### Task prompt
Each line from the beginning of the data below through the line containing "COL = sc.collection" should be repeated exactly, please.

### Data provided
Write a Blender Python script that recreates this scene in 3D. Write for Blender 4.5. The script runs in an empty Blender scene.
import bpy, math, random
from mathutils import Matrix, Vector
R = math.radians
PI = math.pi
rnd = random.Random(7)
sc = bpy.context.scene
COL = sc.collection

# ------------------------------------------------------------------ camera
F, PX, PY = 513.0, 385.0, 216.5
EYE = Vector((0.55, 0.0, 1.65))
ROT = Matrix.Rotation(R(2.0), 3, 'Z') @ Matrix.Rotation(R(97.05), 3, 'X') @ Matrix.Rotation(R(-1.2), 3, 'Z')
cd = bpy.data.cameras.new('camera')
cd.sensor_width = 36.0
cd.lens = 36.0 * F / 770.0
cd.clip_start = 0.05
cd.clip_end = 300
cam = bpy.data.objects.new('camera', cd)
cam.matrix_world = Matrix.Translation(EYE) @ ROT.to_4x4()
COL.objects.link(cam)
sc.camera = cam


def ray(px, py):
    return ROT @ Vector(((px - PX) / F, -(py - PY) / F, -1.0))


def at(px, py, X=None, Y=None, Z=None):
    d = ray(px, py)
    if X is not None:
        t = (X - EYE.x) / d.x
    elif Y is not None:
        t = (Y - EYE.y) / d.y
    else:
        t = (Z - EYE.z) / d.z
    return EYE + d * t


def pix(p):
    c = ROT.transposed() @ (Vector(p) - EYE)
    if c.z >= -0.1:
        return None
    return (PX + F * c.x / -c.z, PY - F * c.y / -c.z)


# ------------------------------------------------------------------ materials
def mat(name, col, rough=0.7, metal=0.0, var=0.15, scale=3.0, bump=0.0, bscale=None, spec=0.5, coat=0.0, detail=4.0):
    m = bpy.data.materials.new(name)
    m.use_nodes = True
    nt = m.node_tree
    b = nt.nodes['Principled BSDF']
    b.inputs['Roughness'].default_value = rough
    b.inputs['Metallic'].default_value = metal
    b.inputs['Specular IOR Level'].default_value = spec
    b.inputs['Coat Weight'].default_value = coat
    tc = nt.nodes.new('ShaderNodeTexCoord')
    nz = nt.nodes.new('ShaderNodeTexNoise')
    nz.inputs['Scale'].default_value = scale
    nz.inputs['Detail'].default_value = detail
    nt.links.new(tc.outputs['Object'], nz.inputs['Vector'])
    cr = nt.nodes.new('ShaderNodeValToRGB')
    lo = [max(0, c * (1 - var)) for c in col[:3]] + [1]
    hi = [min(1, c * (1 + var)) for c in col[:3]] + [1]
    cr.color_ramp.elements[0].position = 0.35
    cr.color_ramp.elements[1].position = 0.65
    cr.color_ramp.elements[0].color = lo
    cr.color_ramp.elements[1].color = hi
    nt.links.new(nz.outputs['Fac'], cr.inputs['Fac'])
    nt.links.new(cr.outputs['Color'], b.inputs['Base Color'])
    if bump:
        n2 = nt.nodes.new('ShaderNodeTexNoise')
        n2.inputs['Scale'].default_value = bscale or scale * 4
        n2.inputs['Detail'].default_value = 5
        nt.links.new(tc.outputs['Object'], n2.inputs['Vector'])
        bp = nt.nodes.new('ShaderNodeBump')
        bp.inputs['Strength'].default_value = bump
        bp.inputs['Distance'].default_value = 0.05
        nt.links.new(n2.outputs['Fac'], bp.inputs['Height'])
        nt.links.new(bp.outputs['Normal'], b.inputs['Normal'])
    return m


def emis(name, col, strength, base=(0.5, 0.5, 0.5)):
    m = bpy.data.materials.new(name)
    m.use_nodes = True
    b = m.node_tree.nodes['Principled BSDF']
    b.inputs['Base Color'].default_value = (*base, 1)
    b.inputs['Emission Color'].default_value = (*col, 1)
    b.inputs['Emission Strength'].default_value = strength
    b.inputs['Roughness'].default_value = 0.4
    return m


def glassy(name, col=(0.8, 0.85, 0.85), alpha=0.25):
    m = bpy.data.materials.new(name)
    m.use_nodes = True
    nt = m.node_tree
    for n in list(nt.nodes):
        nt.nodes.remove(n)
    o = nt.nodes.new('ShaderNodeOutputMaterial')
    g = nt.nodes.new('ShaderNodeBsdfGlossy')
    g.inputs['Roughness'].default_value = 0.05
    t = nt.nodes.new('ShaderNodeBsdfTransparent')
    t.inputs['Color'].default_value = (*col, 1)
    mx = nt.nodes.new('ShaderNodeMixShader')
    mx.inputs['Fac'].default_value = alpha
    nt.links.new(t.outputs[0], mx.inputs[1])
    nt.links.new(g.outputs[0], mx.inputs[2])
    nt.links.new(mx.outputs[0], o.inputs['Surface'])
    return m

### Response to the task
Write a Blender Python script that recreates this scene in 3D. Write for Blender 4.5. The script runs in an empty Blender scene.
import bpy, math, random
from mathutils import Matrix, Vector
R = math.radians
PI = math.pi
rnd = random.Random(7)
sc = bpy.context.scene
COL = sc.collection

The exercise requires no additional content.